By contrast, to read a text historically would mean to
require the meanings ascribed to it to have been humanly 'thinkable' or 'sayable' within the text's original historical environment, as far as the latter can be retrospectively reconstructed. At least for the mainstream of historical-critical scholarship, the notion of possibility underlying the words 'thinkable' and 'sayable' is informed by the principle of historical analogy – the assumption that past periods of history were constrained by the same natural laws as the present age, that the moral and intellectual abilities of human agents in the past were not radically different from ours, and that the behaviour of past agents, like that of contemporary ones, is at least partly explicable by recourse to certain social and economic factors.
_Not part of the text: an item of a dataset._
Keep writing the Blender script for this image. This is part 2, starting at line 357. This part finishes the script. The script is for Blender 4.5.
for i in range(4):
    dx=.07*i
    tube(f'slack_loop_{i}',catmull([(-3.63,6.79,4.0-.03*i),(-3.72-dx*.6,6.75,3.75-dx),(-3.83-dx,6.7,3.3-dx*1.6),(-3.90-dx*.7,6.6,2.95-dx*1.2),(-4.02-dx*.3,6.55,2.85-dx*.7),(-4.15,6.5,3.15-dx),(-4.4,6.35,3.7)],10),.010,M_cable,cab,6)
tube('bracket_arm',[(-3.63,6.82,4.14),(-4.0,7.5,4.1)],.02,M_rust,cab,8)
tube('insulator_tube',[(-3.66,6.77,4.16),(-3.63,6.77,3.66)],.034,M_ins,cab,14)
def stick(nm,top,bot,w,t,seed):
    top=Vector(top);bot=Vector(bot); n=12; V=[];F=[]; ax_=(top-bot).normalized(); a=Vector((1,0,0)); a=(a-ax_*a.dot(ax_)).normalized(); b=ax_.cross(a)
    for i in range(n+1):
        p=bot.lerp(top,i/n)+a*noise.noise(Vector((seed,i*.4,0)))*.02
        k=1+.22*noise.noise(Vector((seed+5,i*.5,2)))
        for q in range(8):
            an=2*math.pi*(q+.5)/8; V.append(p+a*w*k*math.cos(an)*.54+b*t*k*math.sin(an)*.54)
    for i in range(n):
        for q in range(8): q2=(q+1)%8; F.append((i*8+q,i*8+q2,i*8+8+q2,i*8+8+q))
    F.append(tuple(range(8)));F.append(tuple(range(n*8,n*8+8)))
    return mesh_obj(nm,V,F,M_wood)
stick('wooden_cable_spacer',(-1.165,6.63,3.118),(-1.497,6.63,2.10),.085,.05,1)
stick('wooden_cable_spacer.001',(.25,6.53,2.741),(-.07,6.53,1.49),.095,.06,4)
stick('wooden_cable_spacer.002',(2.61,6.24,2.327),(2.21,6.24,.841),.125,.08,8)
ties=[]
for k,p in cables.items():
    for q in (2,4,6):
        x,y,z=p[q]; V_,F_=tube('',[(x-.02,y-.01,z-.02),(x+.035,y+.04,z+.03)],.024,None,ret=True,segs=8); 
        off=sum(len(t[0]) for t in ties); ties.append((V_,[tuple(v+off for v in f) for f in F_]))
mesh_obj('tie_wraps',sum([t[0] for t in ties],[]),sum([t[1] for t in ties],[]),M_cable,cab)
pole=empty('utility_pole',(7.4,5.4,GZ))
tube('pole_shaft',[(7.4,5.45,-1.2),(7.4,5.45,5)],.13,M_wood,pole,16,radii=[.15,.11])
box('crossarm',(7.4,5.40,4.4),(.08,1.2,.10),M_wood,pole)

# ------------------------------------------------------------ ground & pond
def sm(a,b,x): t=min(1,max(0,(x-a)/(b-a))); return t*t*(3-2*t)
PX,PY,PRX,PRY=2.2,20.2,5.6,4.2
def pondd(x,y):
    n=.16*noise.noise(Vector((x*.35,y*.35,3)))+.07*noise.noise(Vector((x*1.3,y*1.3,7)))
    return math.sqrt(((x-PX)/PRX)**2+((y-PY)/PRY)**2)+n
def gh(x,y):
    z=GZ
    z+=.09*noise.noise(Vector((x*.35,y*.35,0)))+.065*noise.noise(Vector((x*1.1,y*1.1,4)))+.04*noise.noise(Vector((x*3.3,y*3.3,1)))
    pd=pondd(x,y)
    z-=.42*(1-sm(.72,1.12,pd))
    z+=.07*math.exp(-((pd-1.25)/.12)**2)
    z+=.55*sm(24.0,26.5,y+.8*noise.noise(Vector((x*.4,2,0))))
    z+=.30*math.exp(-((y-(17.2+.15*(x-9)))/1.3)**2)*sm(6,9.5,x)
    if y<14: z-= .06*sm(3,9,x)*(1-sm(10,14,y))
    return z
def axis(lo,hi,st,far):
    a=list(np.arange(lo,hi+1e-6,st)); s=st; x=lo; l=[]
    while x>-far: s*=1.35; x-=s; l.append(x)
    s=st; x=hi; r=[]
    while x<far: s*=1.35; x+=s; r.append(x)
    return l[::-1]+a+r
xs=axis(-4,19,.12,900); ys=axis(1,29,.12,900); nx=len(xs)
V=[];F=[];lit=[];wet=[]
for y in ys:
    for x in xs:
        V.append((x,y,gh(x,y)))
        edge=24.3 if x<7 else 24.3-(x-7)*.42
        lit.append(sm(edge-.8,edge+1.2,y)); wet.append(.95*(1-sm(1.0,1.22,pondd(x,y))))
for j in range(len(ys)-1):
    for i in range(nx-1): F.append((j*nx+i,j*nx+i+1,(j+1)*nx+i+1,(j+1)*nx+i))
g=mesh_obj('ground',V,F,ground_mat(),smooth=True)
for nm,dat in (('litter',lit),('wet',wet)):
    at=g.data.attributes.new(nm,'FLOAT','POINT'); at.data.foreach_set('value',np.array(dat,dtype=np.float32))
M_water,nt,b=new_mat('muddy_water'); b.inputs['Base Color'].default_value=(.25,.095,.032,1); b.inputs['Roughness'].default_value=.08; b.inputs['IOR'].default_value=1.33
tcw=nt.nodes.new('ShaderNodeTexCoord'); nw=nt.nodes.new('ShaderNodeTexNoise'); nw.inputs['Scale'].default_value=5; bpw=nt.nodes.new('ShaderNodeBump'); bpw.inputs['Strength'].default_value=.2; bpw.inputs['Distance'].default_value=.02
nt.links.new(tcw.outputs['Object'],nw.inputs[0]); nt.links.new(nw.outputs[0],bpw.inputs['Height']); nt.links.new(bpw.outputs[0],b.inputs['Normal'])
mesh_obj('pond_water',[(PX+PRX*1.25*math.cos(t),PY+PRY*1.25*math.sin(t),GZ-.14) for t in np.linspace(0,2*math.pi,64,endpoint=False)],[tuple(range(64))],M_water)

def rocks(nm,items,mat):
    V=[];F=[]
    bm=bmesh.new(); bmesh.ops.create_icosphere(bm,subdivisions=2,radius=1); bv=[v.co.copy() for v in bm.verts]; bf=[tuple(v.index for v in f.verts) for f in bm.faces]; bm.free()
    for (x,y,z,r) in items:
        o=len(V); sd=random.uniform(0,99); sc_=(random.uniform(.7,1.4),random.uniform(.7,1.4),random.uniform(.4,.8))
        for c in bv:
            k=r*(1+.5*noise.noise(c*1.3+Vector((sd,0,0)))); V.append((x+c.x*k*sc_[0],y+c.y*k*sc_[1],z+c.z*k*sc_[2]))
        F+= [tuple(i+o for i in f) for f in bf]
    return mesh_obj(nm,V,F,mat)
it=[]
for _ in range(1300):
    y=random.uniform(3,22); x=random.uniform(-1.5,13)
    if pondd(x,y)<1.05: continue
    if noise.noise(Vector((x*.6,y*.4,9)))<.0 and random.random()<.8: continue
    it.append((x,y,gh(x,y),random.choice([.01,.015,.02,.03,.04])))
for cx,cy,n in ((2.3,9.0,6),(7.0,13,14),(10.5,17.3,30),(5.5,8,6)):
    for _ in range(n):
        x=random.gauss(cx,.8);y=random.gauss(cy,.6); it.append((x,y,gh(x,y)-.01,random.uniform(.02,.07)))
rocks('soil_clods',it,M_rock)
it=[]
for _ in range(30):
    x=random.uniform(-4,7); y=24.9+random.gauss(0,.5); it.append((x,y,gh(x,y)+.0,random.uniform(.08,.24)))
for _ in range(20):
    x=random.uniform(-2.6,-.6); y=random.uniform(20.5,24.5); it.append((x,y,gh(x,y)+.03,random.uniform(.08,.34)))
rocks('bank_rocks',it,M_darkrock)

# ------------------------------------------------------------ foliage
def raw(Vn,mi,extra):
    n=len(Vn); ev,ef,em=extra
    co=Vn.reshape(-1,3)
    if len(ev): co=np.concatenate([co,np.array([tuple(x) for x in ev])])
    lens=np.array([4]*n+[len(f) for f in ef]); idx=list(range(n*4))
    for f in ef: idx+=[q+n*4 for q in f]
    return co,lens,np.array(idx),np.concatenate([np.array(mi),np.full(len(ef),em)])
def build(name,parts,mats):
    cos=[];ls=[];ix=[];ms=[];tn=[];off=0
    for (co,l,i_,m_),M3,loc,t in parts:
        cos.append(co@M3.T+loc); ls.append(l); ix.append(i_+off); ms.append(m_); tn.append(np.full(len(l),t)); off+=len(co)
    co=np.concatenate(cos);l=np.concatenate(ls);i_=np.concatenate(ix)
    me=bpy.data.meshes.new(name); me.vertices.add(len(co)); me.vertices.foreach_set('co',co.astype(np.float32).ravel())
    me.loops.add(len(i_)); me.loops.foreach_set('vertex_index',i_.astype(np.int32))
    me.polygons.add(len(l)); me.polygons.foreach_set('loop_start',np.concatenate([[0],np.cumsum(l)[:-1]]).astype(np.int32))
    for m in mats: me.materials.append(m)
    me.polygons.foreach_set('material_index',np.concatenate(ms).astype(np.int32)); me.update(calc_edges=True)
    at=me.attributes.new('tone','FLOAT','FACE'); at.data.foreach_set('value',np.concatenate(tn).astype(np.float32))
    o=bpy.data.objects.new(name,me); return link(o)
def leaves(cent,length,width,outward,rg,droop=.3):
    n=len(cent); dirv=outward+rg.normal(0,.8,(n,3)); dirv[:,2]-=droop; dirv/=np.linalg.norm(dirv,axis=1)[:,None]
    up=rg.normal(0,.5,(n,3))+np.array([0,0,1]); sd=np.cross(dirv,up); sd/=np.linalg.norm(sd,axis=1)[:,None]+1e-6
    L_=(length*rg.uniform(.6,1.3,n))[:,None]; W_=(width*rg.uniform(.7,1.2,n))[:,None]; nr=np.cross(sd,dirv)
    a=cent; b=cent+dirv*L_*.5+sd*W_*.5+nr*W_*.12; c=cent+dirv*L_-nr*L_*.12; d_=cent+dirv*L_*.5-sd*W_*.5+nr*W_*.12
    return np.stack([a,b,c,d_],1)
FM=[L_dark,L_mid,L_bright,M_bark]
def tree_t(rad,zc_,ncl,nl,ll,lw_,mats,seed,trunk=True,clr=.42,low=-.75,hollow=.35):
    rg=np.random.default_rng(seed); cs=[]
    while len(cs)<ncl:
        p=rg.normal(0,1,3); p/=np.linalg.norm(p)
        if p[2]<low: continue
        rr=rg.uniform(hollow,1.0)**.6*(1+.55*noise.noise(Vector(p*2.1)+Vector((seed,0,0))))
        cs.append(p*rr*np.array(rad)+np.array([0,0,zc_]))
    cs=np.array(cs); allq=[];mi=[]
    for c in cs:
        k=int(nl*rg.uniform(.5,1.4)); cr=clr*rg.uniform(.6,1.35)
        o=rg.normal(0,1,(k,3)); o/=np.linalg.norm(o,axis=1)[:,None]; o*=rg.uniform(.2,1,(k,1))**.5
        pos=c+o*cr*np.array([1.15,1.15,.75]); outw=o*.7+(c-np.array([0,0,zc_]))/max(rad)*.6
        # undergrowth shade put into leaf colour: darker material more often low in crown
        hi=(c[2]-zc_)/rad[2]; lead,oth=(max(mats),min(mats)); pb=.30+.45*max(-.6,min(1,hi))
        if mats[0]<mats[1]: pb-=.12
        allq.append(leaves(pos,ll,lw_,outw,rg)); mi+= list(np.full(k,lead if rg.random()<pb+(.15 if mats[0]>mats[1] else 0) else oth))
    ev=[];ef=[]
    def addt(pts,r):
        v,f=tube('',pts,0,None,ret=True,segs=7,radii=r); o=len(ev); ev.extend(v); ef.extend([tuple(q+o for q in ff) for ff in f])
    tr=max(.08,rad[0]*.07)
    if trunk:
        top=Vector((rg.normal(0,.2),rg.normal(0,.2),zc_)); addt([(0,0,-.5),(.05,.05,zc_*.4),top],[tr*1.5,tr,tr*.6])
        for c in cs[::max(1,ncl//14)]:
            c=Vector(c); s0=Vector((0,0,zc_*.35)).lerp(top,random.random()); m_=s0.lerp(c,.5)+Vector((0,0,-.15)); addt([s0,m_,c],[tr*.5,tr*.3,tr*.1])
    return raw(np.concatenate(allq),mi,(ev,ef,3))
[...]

Historical phenomena are accepted to be interrelated in a cause-and-effect relationship, and therefore modifications in putative causes will correlate to modifications in putative effects. In this context, an approach called historicism may be applied, where the historical interpretation of cause-and-effect relationships takes place under the framework of methodological naturalism. Methodological naturalism is an approach taken from the natural sciences that excludes supernatural or transcendental hypotheses from consideration as hypotheses. Nevertheless, the historical-critical method can also be pursued independently of methodological naturalism. Approaches that do not methodologically exclude supernatural causes may still take issue with instances of their use as hypotheses, as such hypotheses can take on the form of a deus ex machina or simply involve special pleading in the favor of a religious position. Likewise, present experience suggests that known events are associated with natural causes, and this in turn increases the weight of natural explanations for phenomena in the past when they are competed with supernatural explanations. Therefore, without being excluded, natural explanations may still be favored due to their being more in line with the regular scientific and historical understanding of reality.